In an Apr. 13 podcast, Cowen said that even a rally toward $80,000 would not confirm a cycle bottom. He argued that bear markets can be deceptive, often including extended upward moves before sharp declines that catch both bulls and bears off guard.
Based on historical patterns, Cowen believes a more reliable bottom could form in the $30,000–$50,000 range, reflecting prior drawdowns from peak levels.
He also pointed to Bitcoin’s current low-volatility, range-bound behavior as typical of mid-cycle conditions, when price consolidates for months before a larger move. Cowen expects volatility to return later in the year, potentially including a breakdown below key levels such as $60,000 before a true bottom is established.

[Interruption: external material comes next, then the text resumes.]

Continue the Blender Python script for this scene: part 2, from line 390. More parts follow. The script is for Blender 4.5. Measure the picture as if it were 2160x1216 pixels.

Cowen linked Bitcoin’s performance to the broader economic cycle, noting that late-stage environments often involve rising oil prices, tighter liquidity, and risk-off sentiment. In those conditions, capital may rotate away from high-risk assets such as crypto and toward sectors including energy, commodities, and industrials, which could lead Bitcoin to underperform traditional assets during this phase.
Despite his short-term bearish stance, Cowen remains long-term bullish on Bitcoin. However, he said the market likely needs a prolonged “time-based capitulation” phase before the next major uptrend begins.
He also suggested that new all-time highs are unlikely in the near term and may only occur in the next cycle, potentially between 2027 and 2029.